Editor’s View: Cannes is actually all about business rather than rose and parties

As the memory of yet another Cannes Lions festival starts to fade today, it’s time to reflect on the true meaning of the industry’s annual trip to the south of France.

This year, I asked the same question of everyone I met or interviewed, how much real business gets done in Cannes?

And after almost of a week of such conversations, it was clear that there is a myth of Cannes that needs to be dispelled.

Cannes, the myth suggests, is all about the parties, the yachts, the rose, the celebrities.

This, however, is far from the full picture.

Like any myth, the Cannes one is rooted in elements of truth. Of course, the above are all elements of a week in Cannes. The weather is glorious, the parties are celebrity strewn and there is an awful lot of rose.

But the real truth is that for most people, it’s a lot of hard work that delivers, often immediate, business results

It’s unsurprising at the Cannes of today that the many early-morning cycle rides are some of the most exclusive invites around, that events start promptly at 9am, all things almost unimaginable at the Cannes Lions I attended as a young journalist many, many, many years ago.

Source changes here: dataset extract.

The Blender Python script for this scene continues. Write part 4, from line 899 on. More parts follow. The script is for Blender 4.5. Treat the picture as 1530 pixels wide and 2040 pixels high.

Cannes today is all about business.

I lost track of the number of people who, in response to my question as to the business point of Cannes, showed me their diaries of back-to-back meetings from 9am to 8pm.

Of the number of concrete examples I was given of business deals successfully struck, often after months of fruitless pursuit in London or New York, last week in Cannes.

While interviewing Elizabeth Herbst-Brady, CRO, Yahoo Advertising, she pointed out that Yahoo’s deal with Samba actually originated in Cannes last year.

Yes, of course people are out partying till 2am. But that doesn’t mean they aren’t at that breakfast meeting the next morning that took months to arrange and could be transformational for their business.

Cannes can appear brash, detached from reality, floating on a sea of rose and aloofness

But for most people and companies investing significant financial resource in a week in Cannes, the above is a myth.

For those remaining at home during Cannes week, it’s easy to look at the torrent of images pouring out of people on yachts or at parties and feel a stab of jealousy and self-righteous disapproval of a week in the Riviera.

But ignore the rose and parties myth, Cannes in reality delivers tangible business results.

See you on the Croisette next year.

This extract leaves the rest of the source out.